TASK REQUIREMENTS> Everything from the first line of the data through the line with "sun.rotation_euler=sd.to_track_quat('Z','Y').to_euler()" is to be echoed exactly, minus the pictures.

DATA ROWS>
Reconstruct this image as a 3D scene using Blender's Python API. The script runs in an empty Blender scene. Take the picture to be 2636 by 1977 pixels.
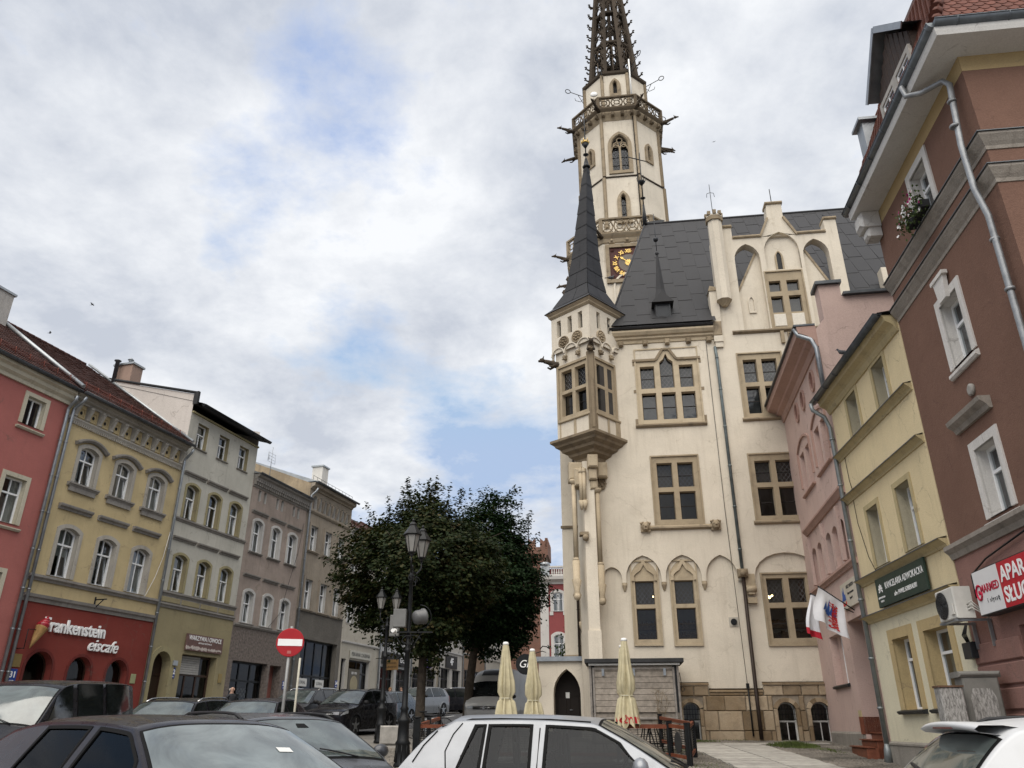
import bpy, bmesh, math, random
from mathutils import Vector, Matrix
random.seed(7)
R=math.radians
S=bpy.context.scene
COL=S.collection
# ------------------------------------------------------------------ camera, light, exposure
EYE=1.5; PITCH=24.0; FPX=1980.0
cd=bpy.data.cameras.new('camera'); cam=bpy.data.objects.new('camera',cd); COL.objects.link(cam)
cam.location=(0,0,EYE); cam.rotation_euler=(R(90+PITCH),0,0)
cd.sensor_width=36; cd.lens=36*FPX/2636; cd.clip_start=.05; cd.clip_end=3000
S.camera=cam
S.view_settings.view_transform='Standard'; S.view_settings.look='None'
S.view_settings.exposure=1.50; S.view_settings.gamma=1; S.view_settings.use_curve_mapping=False
SUN_EL,SUN_AZ=60.0,193.0      # azimuth clockwise from +Y: behind the camera, to its left
sl=bpy.data.lights.new('sun','SUN'); sun=bpy.data.objects.new('sun',sl); COL.objects.link(sun)
sl.energy=1.5; sl.angle=R(80); sl.color=(1,.93,.83)
sd=Vector((math.sin(R(SUN_AZ))*math.cos(R(SUN_EL)),math.cos(R(SUN_AZ))*math.cos(R(SUN_EL)),math.sin(R(SUN_EL))))
sun.rotation_euler=sd.to_track_quat('Z','Y').to_euler()

class NT:
    "tiny node-tree helper"
    def __init__(s,t): s.t=t; s.t.nodes.clear()
    def n(s,typ,**kw):
        o=s.t.nodes.new(typ)
        for k,v in kw.items():
            if k.startswith('i_'):
                key=k[2:]; key=int(key) if key.isdigit() else key.replace('_',' ')
                if isinstance(v,bpy.types.NodeSocket): s.t.links.new(v,o.inputs[key])
                else: o.inputs[key].default_value=v
            else: setattr(o,k,v)
        return o
    def math(s,op,a,b=None,clamp=False):
        o=s.t.nodes.new('ShaderNodeMath'); o.operation=op; o.use_clamp=clamp
        for i,v in enumerate((a,b)):
            if v is None: continue
            if isinstance(v,bpy.types.NodeSocket): s.t.links.new(v,o.inputs[i])
            else: o.inputs[i].default_value=v
        return o.outputs[0]
    def vmath(s,op,a,b=None):
        o=s.t.nodes.new('ShaderNodeVectorMath'); o.operation=op
        for i,v in enumerate((a,b)):
            if v is None: continue
            if isinstance(v,bpy.types.NodeSocket): s.t.links.new(v,o.inputs[i])
            else: o.inputs[i].default_value=v
        return o
    def mix(s,f,a,b,blend='MIX'):
        o=s.t.nodes.new('ShaderNodeMix'); o.data_type='RGBA'; o.blend_type=blend; o.clamp_factor=True
        for k,v in ((0,f),(6,a),(7,b)):
            if isinstance(v,bpy.types.NodeSocket): s.t.links.new(v,o.inputs[k])
            else: o.inputs[k].default_value=v if k==0 else (*v[:3],1)
        return o.outputs[2]
    def ramp(s,f,stops):
        o=s.t.nodes.new('ShaderNodeValToRGB'); s.t.links.new(f,o.inputs[0]); e=o.color_ramp.elements
        while len(e)<len(stops): e.new(.5)
        for q,(p,c) in zip(e,stops):
            q.position=p; q.color=(c,c,c,1) if not hasattr(c,'__len__') else (*c[:3],1)
        return o.outputs[0]
    def mapr(s,f,a,b,c,d):
        o=s.t.nodes.new('ShaderNodeMapRange'); s.t.links.new(f,o.inputs[0])
        for i,v in enumerate((a,b,c,d)): o.inputs[i+1].default_value=v
        return o.outputs[0]
    def noise(s,vec,scale,detail=4,rough=.55,dist=0):
        o=s.t.nodes.new('ShaderNodeTexNoise'); s.t.links.new(vec,o.inputs['Vector'])
        o.inputs['Scale'].default_value=scale; o.inputs['Detail'].default_value=detail
        o.inputs['Roughness'].default_value=rough; o.inputs['Distortion'].default_value=dist
        return o.outputs[0]

# ------------------------------------------------------------------ sky (Nishita under broken cloud)
W=bpy.data.worlds.new('World'); S.world=W; W.use_nodes=True
t=NT(W.node_tree)
sky=t.n('ShaderNodeTexSky'); sky.sky_type='NISHITA'; sky.sun_disc=False
sky.sun_elevation=R(SUN_EL); sky.sun_rotation=R(SUN_AZ); sky.air_density=1.0; sky.dust_density=.6
tc=t.n('ShaderNodeTexCoord'); dirv=tc.outputs['Generated']
sep=t.n('ShaderNodeSeparateXYZ',i_0=dirv)
zz=t.math('ADD',t.math('MAXIMUM',sep.outputs[2],0.0),.22)
px_=t.math('DIVIDE',sep.outputs[0],zz); py_=t.math('DIVIDE',sep.outputs[1],zz)
cmb=t.n('ShaderNodeCombineXYZ',i_0=px_,i_1=py_,i_2=SKY_SEED if 'SKY_SEED' in globals() else 3.7)
cv=cmb.outputs[0]
n1=t.noise(cv,1.3,12,.58,.12)
n2=t.noise(t.vmath('ADD',cv,(5.3,1.7,2.0)).outputs[0],3.6,11,.60,.18)
def hole(px,py,k,amp):          # an opening (or a bank) in the cloud deck, as a direction in the sky
    u=(px-1318)/FPX; v=(988.5-py)/FPX; c,s_=math.cos(R(PITCH)),math.sin(R(PITCH))
    d=Vector((u,c-v*s_,s_+v*c)).normalized()
    dp=t.vmath('DOT_PRODUCT',dirv,tuple(d)).outputs['Value']
    e=t.math('EXPONENT',t.math('MULTIPLY',t.math('SUBTRACT',1.0,dp),-k))
    return t.math('MULTIPLY',e,amp)
n3=t.noise(t.vmath('ADD',cv,(2.3,8.7,4.0)).outputs[0],9.5,9,.62,.15)
cov=t.math('ADD',t.math('ADD',t.math('MULTIPLY',n1,.50),t.math('MULTIPLY',n2,.34)),t.math('MULTIPLY',n3,.16))
hs=None
for a in ((560,690,520,-.17),(930,820,420,-.10),(890,300,260,-.09),(760,140,300,-.05),(640,450,500,-.07),(1200,1080,260,-.09),(960,1010,300,-.035),(1360,1250,260,-.05),(1340,900,500,-.04),(2300,560,90,-.03),(150,350,20,.045),(1250,420,60,.03),(2000,250,16,.08),(330,640,700,.10),(200,900,60,.05),(960,1190,500,.15),(1180,700,200,.04)):
    h=hole(*a); hs=h if hs is None else t.math('ADD',hs,h)
cov=t.math('ADD',cov,hs)
cf=t.mapr(cov,.40,.515,0,1)
# cloud tone: sunlit billows bright, thick bases greyer
b1=t.noise(t.vmath('ADD',cv,(9.1,4.2,7.0)).outputs[0],2.6,12,.60,.2)
thick=t.mapr(t.math('ADD',t.math('MULTIPLY',b1,.62),t.math('ADD',t.math('MULTIPLY',n2,.22),t.math('MULTIPLY',n3,.16))),.41,.60,0,1)
cc=t.mix(thick,(3.38,3.45,3.56),(2.05,2.20,2.50))
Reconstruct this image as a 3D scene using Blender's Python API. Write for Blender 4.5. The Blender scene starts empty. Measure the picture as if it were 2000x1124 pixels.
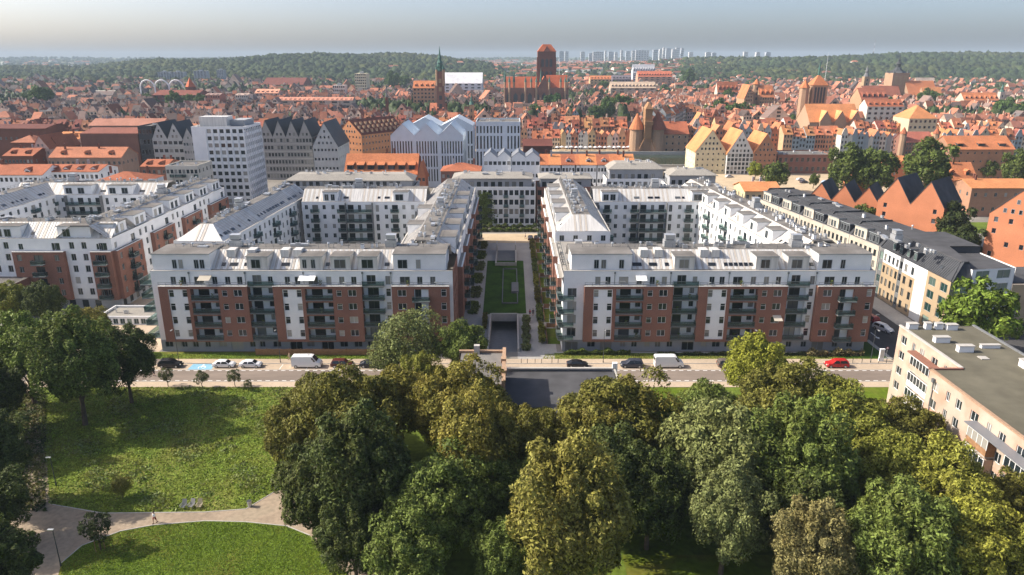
import bpy, math, random
import numpy as np
from mathutils import Vector
R=math.radians
random.seed(7); np.random.seed(7)
scene=bpy.context.scene
COL=scene.collection
# ---------------- camera, sky, sun, exposure
FP=1400.0; PITCH=R(17.82); CH=60.0
CP,SP=math.cos(PITCH),math.sin(PITCH)
cd=bpy.data.cameras.new('camera'); cam=bpy.data.objects.new('camera',cd); COL.objects.link(cam)
cd.sensor_width=36; cd.lens=36*FP/2000; cd.clip_start=1; cd.clip_end=40000
cam.location=(0,0,CH); cam.rotation_euler=(math.pi/2-PITCH,0,0); scene.camera=cam
SUN_EL=R(38); SUN_AZ=math.atan2(-1.0,0.10)      # direction towards the sun: x=-1, y=+0.10
sdir=Vector((-1.0*math.cos(SUN_EL),0.10*math.cos(SUN_EL),math.sin(SUN_EL))).normalized()
sl=bpy.data.lights.new('sun','SUN'); sl.energy=4.1; sl.angle=R(0.53); sl.color=(1.0,0.91,0.78)
so=bpy.data.objects.new('sun',sl); COL.objects.link(so); so.rotation_euler=sdir.to_track_quat('Z','Y').to_euler()
w=bpy.data.worlds.new('World'); scene.world=w; w.use_nodes=True
wt=w.node_tree; sky=wt.nodes.new('ShaderNodeTexSky'); sky.sky_type='NISHITA'; sky.sun_disc=False
sky.sun_elevation=SUN_EL; sky.sun_rotation=math.atan2(sdir.x,sdir.y); sky.altitude=60; sky.air_density=0.6; sky.dust_density=3.0; sky.ozone_density=0.8
wt.links.new(sky.outputs[0],wt.nodes['Background'].inputs[0]); wt.nodes['Background'].inputs[1].default_value=0.13
scene.view_settings.view_transform='Standard'; scene.view_settings.look='None'; scene.view_settings.exposure=0.86; scene.view_settings.gamma=1.0
scene.render.engine='CYCLES'
cy=scene.cycles; cy.max_bounces=6; cy.diffuse_bounces=3; cy.glossy_bounces=2; cy.transmission_bounces=2; cy.volume_bounces=0; cy.transparent_max_bounces=4
cy.use_adaptive_sampling=True; cy.adaptive_threshold=0.02
HAZE_D=0.00012
# ---------------- pixel of the photograph -> point at height z of the world
def G(px,py,z=0.0):
    a=(px-1000)/FP; b=(562-py)/FP
    dx,dy,dz=a,CP+b*SP,-SP+b*CP
    t=(z-CH)/dz
    return (dx*t,dy*t)
def GY(py,z=0.0): return G(1000,py,z)[1]
def dep(Y,z=0.0): return Y*CP+(CH-z)*SP
def XA(px,Y,z=0.0): return (px-1000)*dep(Y,z)/FP
def ZA(py,Y): # height of the point at distance Y seen at row py
    b=(562-py)/FP
    return CH+Y*(-SP+b*CP)/(CP+b*SP)
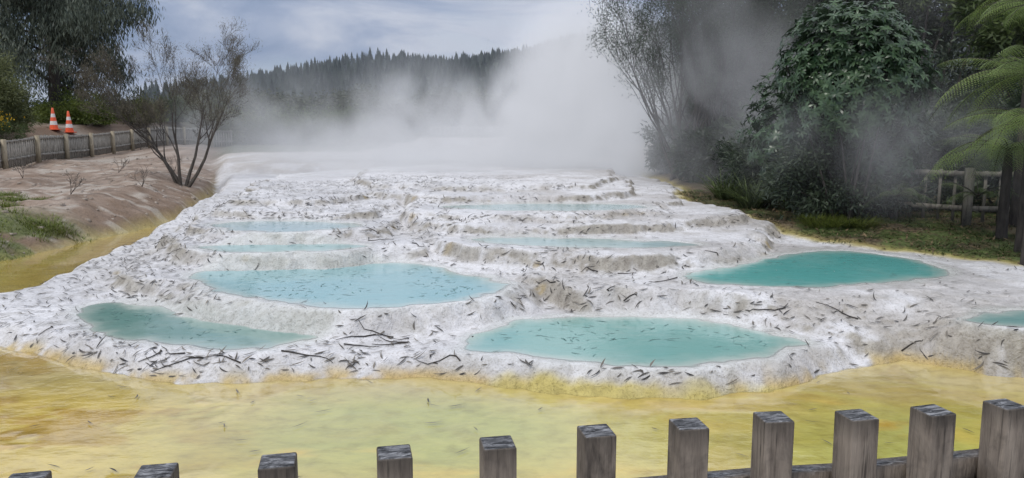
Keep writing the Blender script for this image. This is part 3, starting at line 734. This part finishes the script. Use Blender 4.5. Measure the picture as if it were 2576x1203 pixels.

EXPECTED ANSWER>
Reconstruct this image as a 3D scene using Blender's Python API. The script runs in an empty Blender scene. Take the picture to be 2636 by 1977 pixels.
import bpy, bmesh, math, random
from mathutils import Vector, Matrix
random.seed(7)
R=math.radians
S=bpy.context.scene
COL=S.collection
# ------------------------------------------------------------------ camera, light, exposure
EYE=1.5; PITCH=24.0; FPX=1980.0
cd=bpy.data.cameras.new('camera'); cam=bpy.data.objects.new('camera',cd); COL.objects.link(cam)
cam.location=(0,0,EYE); cam.rotation_euler=(R(90+PITCH),0,0)
cd.sensor_width=36; cd.lens=36*FPX/2636; cd.clip_start=.05; cd.clip_end=3000
S.camera=cam
S.view_settings.view_transform='Standard'; S.view_settings.look='None'
S.view_settings.exposure=1.50; S.view_settings.gamma=1; S.view_settings.use_curve_mapping=False
SUN_EL,SUN_AZ=60.0,193.0      # azimuth clockwise from +Y: behind the camera, to its left
sl=bpy.data.lights.new('sun','SUN'); sun=bpy.data.objects.new('sun',sl); COL.objects.link(sun)
sl.energy=1.5; sl.angle=R(80); sl.color=(1,.93,.83)
sd=Vector((math.sin(R(SUN_AZ))*math.cos(R(SUN_EL)),math.cos(R(SUN_AZ))*math.cos(R(SUN_EL)),math.sin(R(SUN_EL))))
sun.rotation_euler=sd.to_track_quat('Z','Y').to_euler()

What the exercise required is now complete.